This might be funny, I don’t know. I’ve been suicidal for weeks (months on and off) and been thinking about it this past days. A lot of reasons why; university, family problems, legal issues, self-hatred blah blah blah. Anyway, I decide to watch a couple of Teenage Mutant Ninja Turtle episodes out of boredom with my little brother and end up watching an episode called ‘Same As It Never Was’.
Now, I’ve got three brothers and I’d be lying if I said the turtle superhereos don’t remind me of us. So this episode has one of the turtle brothers transported to a nightmare future where their enemy has taken over. Everything is ruined and messed up. Their father is dead, some of their friends are dead and his brothers are screwed-up, hardened adults. They tell him he disappeared in the past and basically caused the whole break-up of their family, and the end of the f***ing world essentially.
Now, I don’t usually get affected by cartoons but today I cried. And later I sobbed uncontrollably about it. I saw the future. Obviously it was just a silly cartoon world and my brothers and I aren’t mutant turtles but we are family and a team and suddenly I saw the brother’s disappearance as my possible suicide. I could destroy my family with one simple action. I’d be gone and, like the cartoon, my family would be affected.
My suicide might not bring the end of the world, but it would ruin lives. It would destroy my brothers’ innocence and it would be the ultimate betrayal.
I don’t think this will stop my suicidal thoughts, but I think it’s given me a better perspective on what could happen if I did ‘check out early’.
4 comments
I know what you’re feeling, I also have siblings(half-siblings actually) and they keep me going. You don’t want to take away their innocence even though every part of you wants to kill yourself.

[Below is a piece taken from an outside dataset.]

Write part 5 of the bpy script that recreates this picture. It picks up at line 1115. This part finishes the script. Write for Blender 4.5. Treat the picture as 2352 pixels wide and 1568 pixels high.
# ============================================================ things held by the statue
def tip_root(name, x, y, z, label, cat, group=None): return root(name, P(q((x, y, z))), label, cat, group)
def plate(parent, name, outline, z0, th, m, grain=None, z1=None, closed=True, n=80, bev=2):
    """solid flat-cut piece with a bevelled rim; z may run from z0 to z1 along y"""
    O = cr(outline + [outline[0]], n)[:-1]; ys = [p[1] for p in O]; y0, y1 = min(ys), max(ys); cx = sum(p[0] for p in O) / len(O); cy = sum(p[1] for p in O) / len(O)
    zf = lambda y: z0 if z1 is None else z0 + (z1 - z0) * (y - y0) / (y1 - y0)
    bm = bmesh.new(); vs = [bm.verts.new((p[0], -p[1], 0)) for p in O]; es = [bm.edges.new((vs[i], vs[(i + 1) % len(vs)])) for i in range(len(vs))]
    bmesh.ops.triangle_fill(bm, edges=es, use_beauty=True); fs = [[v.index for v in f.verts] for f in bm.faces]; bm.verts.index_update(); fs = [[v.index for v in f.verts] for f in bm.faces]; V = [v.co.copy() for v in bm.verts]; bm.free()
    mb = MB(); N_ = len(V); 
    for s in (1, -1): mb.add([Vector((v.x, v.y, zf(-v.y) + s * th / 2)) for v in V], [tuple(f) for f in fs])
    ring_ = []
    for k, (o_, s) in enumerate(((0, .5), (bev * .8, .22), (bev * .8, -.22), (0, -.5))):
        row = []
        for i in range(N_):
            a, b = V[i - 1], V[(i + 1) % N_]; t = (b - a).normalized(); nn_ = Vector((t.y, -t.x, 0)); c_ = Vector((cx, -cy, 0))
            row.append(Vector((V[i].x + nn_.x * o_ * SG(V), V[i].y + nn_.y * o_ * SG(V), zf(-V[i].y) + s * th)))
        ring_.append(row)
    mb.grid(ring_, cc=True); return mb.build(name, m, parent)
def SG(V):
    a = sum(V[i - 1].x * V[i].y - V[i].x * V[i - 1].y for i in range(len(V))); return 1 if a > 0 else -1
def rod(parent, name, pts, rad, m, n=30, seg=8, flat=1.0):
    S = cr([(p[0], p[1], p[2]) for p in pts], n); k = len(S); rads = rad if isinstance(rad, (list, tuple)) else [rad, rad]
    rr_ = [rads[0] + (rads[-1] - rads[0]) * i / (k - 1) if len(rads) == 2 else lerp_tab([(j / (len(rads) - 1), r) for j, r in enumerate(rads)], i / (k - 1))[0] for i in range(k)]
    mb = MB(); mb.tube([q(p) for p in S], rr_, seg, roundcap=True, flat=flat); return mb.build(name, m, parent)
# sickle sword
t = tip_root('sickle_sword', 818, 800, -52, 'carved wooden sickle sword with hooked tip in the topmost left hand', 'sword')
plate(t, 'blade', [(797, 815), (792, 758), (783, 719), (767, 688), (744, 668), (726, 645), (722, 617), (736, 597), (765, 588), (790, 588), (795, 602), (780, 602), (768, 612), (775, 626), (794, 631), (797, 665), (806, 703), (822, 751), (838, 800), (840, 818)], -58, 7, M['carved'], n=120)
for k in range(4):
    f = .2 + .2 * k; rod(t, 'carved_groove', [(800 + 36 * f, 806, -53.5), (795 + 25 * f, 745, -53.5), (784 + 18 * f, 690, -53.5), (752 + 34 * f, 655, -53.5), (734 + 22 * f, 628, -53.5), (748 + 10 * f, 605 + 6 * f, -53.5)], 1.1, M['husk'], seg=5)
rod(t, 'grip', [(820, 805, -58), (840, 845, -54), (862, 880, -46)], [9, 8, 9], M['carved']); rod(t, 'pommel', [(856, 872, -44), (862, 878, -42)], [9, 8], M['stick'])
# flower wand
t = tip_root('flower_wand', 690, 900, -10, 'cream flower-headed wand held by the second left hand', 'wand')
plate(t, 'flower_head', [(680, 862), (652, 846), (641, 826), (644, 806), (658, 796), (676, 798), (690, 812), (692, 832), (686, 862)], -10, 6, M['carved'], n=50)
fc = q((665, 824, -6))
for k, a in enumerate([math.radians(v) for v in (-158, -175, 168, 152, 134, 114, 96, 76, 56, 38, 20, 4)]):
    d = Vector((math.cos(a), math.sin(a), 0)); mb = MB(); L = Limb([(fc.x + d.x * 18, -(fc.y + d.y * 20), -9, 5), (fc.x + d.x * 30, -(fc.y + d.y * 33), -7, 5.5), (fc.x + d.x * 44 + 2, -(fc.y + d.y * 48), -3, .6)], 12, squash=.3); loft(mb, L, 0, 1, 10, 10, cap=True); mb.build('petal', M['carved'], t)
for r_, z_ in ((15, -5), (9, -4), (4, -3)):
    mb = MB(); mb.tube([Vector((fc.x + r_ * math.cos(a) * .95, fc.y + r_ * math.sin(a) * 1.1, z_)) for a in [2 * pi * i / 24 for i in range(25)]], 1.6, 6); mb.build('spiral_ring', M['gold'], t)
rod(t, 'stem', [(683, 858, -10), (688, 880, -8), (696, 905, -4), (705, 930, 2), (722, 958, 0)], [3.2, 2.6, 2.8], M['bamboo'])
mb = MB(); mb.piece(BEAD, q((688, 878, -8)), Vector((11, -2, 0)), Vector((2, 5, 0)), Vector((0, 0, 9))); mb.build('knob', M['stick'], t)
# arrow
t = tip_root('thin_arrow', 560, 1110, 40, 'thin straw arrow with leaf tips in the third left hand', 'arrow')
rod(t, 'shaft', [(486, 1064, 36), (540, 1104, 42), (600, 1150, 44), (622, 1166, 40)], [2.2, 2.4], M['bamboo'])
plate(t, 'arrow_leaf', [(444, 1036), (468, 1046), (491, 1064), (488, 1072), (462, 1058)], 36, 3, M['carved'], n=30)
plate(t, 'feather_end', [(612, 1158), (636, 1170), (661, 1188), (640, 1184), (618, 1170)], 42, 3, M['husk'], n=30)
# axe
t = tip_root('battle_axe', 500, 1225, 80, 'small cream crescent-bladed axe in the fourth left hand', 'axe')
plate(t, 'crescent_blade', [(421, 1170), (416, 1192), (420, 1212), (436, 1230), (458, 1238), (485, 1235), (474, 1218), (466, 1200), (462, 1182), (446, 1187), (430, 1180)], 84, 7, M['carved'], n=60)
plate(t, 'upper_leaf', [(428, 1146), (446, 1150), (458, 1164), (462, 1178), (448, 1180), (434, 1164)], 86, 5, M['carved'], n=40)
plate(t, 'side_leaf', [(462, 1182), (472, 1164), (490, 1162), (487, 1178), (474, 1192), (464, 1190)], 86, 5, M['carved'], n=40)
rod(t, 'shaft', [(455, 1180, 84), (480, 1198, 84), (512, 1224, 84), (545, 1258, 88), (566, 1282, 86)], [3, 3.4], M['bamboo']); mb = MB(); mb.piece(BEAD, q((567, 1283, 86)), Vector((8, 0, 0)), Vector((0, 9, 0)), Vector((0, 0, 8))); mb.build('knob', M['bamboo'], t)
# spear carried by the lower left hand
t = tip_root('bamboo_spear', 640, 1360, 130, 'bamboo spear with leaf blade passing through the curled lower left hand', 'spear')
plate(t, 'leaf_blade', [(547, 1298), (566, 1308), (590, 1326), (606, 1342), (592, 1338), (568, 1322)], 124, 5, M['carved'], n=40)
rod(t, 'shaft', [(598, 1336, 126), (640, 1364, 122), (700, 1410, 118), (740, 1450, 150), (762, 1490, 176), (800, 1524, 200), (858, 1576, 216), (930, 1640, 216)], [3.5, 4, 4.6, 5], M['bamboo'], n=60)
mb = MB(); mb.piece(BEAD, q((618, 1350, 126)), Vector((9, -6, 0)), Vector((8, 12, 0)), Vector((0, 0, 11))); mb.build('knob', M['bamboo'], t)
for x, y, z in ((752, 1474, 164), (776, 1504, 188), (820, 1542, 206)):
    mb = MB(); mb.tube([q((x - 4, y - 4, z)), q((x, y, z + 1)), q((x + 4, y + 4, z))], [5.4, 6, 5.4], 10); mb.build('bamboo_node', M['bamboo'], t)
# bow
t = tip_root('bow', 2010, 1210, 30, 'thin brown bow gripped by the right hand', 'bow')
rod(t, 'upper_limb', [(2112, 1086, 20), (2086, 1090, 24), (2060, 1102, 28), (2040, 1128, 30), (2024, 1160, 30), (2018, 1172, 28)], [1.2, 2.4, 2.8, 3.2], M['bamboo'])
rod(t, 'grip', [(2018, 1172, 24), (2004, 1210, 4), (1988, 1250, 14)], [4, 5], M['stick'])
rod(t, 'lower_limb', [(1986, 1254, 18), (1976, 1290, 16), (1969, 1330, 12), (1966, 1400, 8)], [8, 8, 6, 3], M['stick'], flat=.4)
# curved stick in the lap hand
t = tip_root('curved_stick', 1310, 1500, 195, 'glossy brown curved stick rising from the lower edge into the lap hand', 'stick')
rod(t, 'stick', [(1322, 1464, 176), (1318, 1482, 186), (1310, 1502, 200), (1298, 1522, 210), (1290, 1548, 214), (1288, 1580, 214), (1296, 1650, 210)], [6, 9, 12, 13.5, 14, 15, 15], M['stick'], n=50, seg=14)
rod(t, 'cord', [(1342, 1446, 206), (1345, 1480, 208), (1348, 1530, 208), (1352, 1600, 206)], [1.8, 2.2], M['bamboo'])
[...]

beautiful epiphany – we find perspective where we can … as long as we find it to help light our path where ever that might lead
mutant ninja dawg
I like what you wrote. I don’t have any brothers, but perhaps me and my sister could be Rocky and Bullwinkle! 🙂
Wow, you seem to be realizing the huge impact your suicide would have on your family. That sounds very enlightening! Thank you for sharing your story.